A partir de esta premisa, bastante obvia y esquemática, el director y guionista francés Luc Besson (Azul profundo, 1988; Nikita, 1990; El quinto elemento, 1997), polémico por ser el blanco de repetidas acusaciones de abuso sexual, ofrece en Dogman (2023) una combinación de acción efectista y melodrama lastimero que, apuntando hacia un posible éxito de taquilla, pudiera resarcirlo de una serie de fracasos artísticos y comerciales en su filmografía reciente. De ser éste el caso, el cálculo ha sido tal vez erróneo: su nueva cinta poco aporta a su cadena de retratos de seres marginales, animados por un espíritu revanchista, dispuestos a cobrarle caro a la sociedad una larga cadena de agravios personales. Se trata aquí de un relato que combina mañosamente el victimismo social y una fuerte misantropía marcada por el resentimiento.
De la larga confidencia que Douglas hace a la siquiatra, se desprenden los saldos desastrosos de una infancia martirizada. Hijo de un padre esquizofrénico, entrenador de perros de peleas, quien lo maltrata violentamente por haberse encariñado con ellos, el niño Douglas encuentra en esos canes el único asidero afectivo que le permite seguir con vida. En una disputa, el hombre dispara contra su vástago, dejándole parcialmente paralítico. Lo que sigue es el encarcelamiento de ese padre y de un hermano mayor cómplice, y la reclusión de Douglas en un centro de rehabilitación para menores difíciles donde el ahora adolescente destaca por sus insospechados talentos artísticos. Su ángel salvador y mentora acomedida será la joven maestra Salma Bailey (Grace Palma), aspirante a actriz, de quien él se enamora sin grandes esperanzas.
Más que un relato realista, plagado de desgracias que se ciernen sobre un hombre desvalido, Luc Besson propone una suerte de cuento de hadas deliberadamente grotesco, cargado de tintas melodramáticas, con guiños a La bella y la bestia o El fantasma de la ópera, donde el atribulado protagonista se topa con repetidos rechazos al buscar empleo hasta conseguir colocarse como travesti e improvisado cantante en un cabaret. Al no ser este trabajo suficiente para mantener a la gran jauría que ahora le rodea y protege, Douglas se las ingenia para que sus perros asalten, en su lugar, algunas mansiones de personas adineradas.
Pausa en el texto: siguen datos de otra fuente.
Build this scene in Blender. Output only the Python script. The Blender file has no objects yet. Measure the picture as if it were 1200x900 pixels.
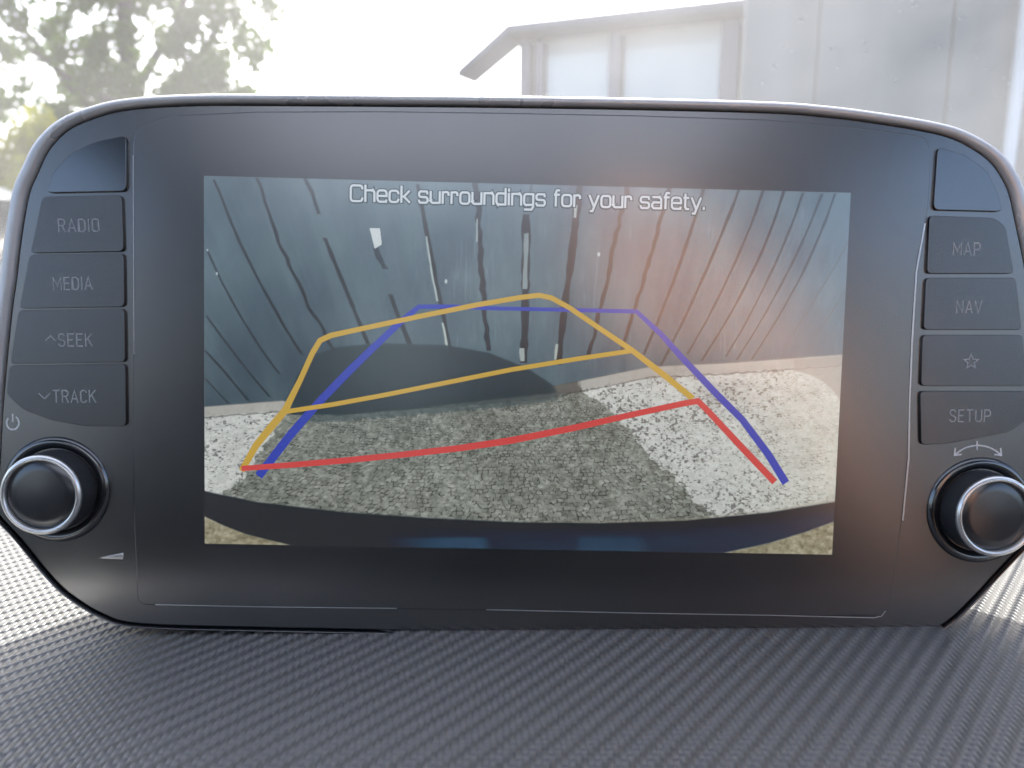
import bpy, bmesh, math, random
import numpy as np
from mathutils import Vector, Matrix

random.seed(7)
rng = np.random.default_rng(11)
S = bpy.context.scene
COL = S.collection
EYE = 1.25                      # height of the camera above the ground
PITCH = math.radians(10.7)

# ------------------------------------------------------------------ camera
cam_d = bpy.data.cameras.new('camera')
cam = bpy.data.objects.new('camera', cam_d)
COL.objects.link(cam)
cam.location = (0, 0, EYE)
cam.rotation_euler = (math.pi / 2 - PITCH, 0, 0)
cam_d.sensor_width = 36.0
cam_d.lens = 36.0 * 930 / 1200
cam_d.clip_start = 0.01
cam_d.clip_end = 500
cam_d.dof.use_dof = True
cam_d.dof.focus_distance = 0.22
cam_d.dof.aperture_fstop = 17.0
S.camera = cam

# ------------------------------------------------------------------ sky, sun, exposure
SUN_EL, SUN_AZ = math.radians(44), math.radians(-3)      # azimuth from straight ahead, positive to the right
EXPO = 1.9
w = bpy.data.worlds.new('World')
S.world = w
w.use_nodes = True
wt = w.node_tree
bg = wt.nodes['Background']
sky = wt.nodes.new('ShaderNodeTexSky')
sky.sky_type = 'NISHITA'
sky.sun_disc = False
sky.sun_elevation = SUN_EL
sky.sun_rotation = SUN_AZ
sky.air_density = .8
sky.dust_density = 4.0
sky.ozone_density = 1.2
wt.links.new(sky.outputs[0], bg.inputs[0])
bg.inputs[1].default_value = 0.15
sd = bpy.data.lights.new('sun', 'SUN')
sd.energy = 2.3
sd.angle = math.radians(1.2)
sd.color = (1.0, 0.965, 0.92)
sun = bpy.data.objects.new('sun', sd)
COL.objects.link(sun)
to_sun = Vector((math.sin(SUN_AZ) * math.cos(SUN_EL), math.cos(SUN_AZ) * math.cos(SUN_EL), math.sin(SUN_EL)))
sun.rotation_euler = to_sun.to_track_quat('Z', 'Y').to_euler()
S.view_settings.view_transform = 'Standard'
S.view_settings.look = 'None'
S.view_settings.exposure = EXPO
S.view_settings.gamma = 1.0
S.view_settings.use_curve_mapping = False
S.cycles.max_bounces = 10
S.cycles.transparent_max_bounces = 16
S.cycles.sample_clamp_indirect = 6.0
S.cycles.use_denoising = True


# ------------------------------------------------------------------ helpers
def lin(c):
    return tuple(((v / 255) / 12.92 if v / 255 <= .04045 else ((v / 255 + .055) / 1.055) ** 2.4) for v in c)


def mat(name, col=(.5, .5, .5), rough=.5, metal=0., ior=1.5, coat=0., coat_rough=.1, emis=None, emis_s=1., spec=.5):
    m = bpy.data.materials.new(name)
    m.use_nodes = True
    b = m.node_tree.nodes['Principled BSDF']
    b.inputs['Base Color'].default_value = (*col, 1)
    b.inputs['Roughness'].default_value = rough
    b.inputs['Metallic'].default_value = metal
    b.inputs['IOR'].default_value = ior
    b.inputs['Coat Weight'].default_value = coat
    b.inputs['Coat Roughness'].default_value = coat_rough
    b.inputs['Specular IOR Level'].default_value = spec
    if emis:
        b.inputs['Emission Color'].default_value = (*emis, 1)
        b.inputs['Emission Strength'].default_value = emis_s
    return m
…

Inútil tratar de desprender deesta trama absurda un ápice de verosimilitud. El manejo de canes adiestrados, capaces de proezas inauditas, tiene más que ver con animatronics para niños que con fieras mascotas defensoras de la seguridad de un hombre. El desacierto mayor de la cinta es no lograr extraer de sus personajes, en particular del propio Douglas, el grado de emoción creíble que pudiera conectar con los espectadores. Todo es superficial, exagerado y maniqueo, desde los villanos atroces –un padre dictatorial o una banda de mafiosos latinos– hasta el recurso pesadamente sentimental que identifica la suerte del atormentado hombre inválido con la de una doctora afroestadunidense víctima de abusos domésticos. Nada simboliza mejor ese afán de autolaceración narcisista que la interpretación patética que hace el Douglas travesti de una célebre canción de Edith Piaf o su eventual transfiguración en mártir de un cristianismo humanista. Si por azar se pretendió hacer aquí una variante de aquel otro Dogman (2018) del italiano Mateo Garrone, el contraste resulta para Besson particularmente desfavorable. Si por el contrario, y en más de un aspecto, el director se inspiró en la trama y el personaje de Joker (Todd Phillips, 2019), el modelo le ha quedado también demasiado grande.
Se exhibe en la Cineteca Nacional Xoco y CNA, Cine Tonalá, Cinépolis y Cinemex.